▶ _Brief_:
Write out every line of the material as it stands, apart from the pictures.

((

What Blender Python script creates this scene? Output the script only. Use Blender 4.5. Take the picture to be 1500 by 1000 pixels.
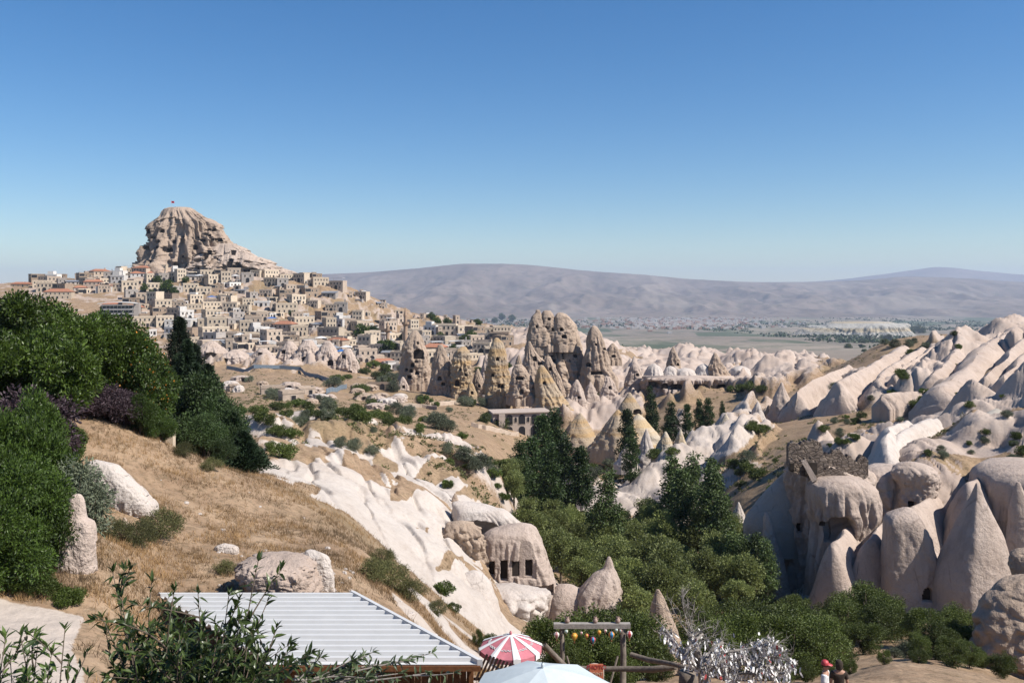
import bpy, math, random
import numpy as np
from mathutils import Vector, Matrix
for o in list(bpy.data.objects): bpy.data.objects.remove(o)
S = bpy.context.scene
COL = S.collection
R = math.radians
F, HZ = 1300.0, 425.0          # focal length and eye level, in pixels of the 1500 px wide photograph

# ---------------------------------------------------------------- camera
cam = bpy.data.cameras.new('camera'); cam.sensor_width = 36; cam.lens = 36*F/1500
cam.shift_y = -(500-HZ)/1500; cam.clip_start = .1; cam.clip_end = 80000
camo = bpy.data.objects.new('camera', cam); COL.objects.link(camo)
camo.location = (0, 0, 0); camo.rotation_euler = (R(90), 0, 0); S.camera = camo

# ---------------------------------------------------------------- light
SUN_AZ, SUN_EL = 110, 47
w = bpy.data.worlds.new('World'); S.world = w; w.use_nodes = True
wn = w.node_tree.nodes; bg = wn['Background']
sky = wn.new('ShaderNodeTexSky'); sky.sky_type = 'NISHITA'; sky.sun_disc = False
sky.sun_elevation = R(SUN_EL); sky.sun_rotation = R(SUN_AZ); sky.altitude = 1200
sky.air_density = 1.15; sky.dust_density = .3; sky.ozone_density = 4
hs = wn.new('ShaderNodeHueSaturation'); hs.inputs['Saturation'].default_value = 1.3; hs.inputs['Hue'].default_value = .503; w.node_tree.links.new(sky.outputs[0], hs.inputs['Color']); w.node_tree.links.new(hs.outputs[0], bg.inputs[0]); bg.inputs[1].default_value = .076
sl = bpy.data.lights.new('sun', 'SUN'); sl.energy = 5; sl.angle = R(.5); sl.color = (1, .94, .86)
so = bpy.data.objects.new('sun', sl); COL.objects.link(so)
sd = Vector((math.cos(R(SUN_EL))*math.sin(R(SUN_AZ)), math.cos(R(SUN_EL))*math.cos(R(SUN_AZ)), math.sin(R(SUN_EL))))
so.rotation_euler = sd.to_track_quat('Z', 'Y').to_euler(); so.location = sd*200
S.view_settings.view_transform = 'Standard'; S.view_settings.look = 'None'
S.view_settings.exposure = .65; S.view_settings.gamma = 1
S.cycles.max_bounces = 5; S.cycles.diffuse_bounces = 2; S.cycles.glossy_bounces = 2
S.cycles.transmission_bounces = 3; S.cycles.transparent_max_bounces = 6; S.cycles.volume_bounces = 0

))

▶ _Task response_:
What Blender Python script creates this scene? Output the script only. Use Blender 4.5. Take the picture to be 1500 by 1000 pixels.
import bpy, math, random
import numpy as np
from mathutils import Vector, Matrix
for o in list(bpy.data.objects): bpy.data.objects.remove(o)
S = bpy.context.scene
COL = S.collection
R = math.radians
F, HZ = 1300.0, 425.0          # focal length and eye level, in pixels of the 1500 px wide photograph

# ---------------------------------------------------------------- camera
cam = bpy.data.cameras.new('camera'); cam.sensor_width = 36; cam.lens = 36*F/1500
cam.shift_y = -(500-HZ)/1500; cam.clip_start = .1; cam.clip_end = 80000
camo = bpy.data.objects.new('camera', cam); COL.objects.link(camo)
camo.location = (0, 0, 0); camo.rotation_euler = (R(90), 0, 0); S.camera = camo

# ---------------------------------------------------------------- light
SUN_AZ, SUN_EL = 110, 47
w = bpy.data.worlds.new('World'); S.world = w; w.use_nodes = True
wn = w.node_tree.nodes; bg = wn['Background']
sky = wn.new('ShaderNodeTexSky'); sky.sky_type = 'NISHITA'; sky.sun_disc = False
sky.sun_elevation = R(SUN_EL); sky.sun_rotation = R(SUN_AZ); sky.altitude = 1200
sky.air_density = 1.15; sky.dust_density = .3; sky.ozone_density = 4
hs = wn.new('ShaderNodeHueSaturation'); hs.inputs['Saturation'].default_value = 1.3; hs.inputs['Hue'].default_value = .503; w.node_tree.links.new(sky.outputs[0], hs.inputs['Color']); w.node_tree.links.new(hs.outputs[0], bg.inputs[0]); bg.inputs[1].default_value = .076
sl = bpy.data.lights.new('sun', 'SUN'); sl.energy = 5; sl.angle = R(.5); sl.color = (1, .94, .86)
so = bpy.data.objects.new('sun', sl); COL.objects.link(so)
sd = Vector((math.cos(R(SUN_EL))*math.sin(R(SUN_AZ)), math.cos(R(SUN_EL))*math.cos(R(SUN_AZ)), math.sin(R(SUN_EL))))
so.rotation_euler = sd.to_track_quat('Z', 'Y').to_euler(); so.location = sd*200
S.view_settings.view_transform = 'Standard'; S.view_settings.look = 'None'
S.view_settings.exposure = .65; S.view_settings.gamma = 1
S.cycles.max_bounces = 5; S.cycles.diffuse_bounces = 2; S.cycles.glossy_bounces = 2
S.cycles.transmission_bounces = 3; S.cycles.transparent_max_bounces = 6; S.cycles.volume_bounces = 0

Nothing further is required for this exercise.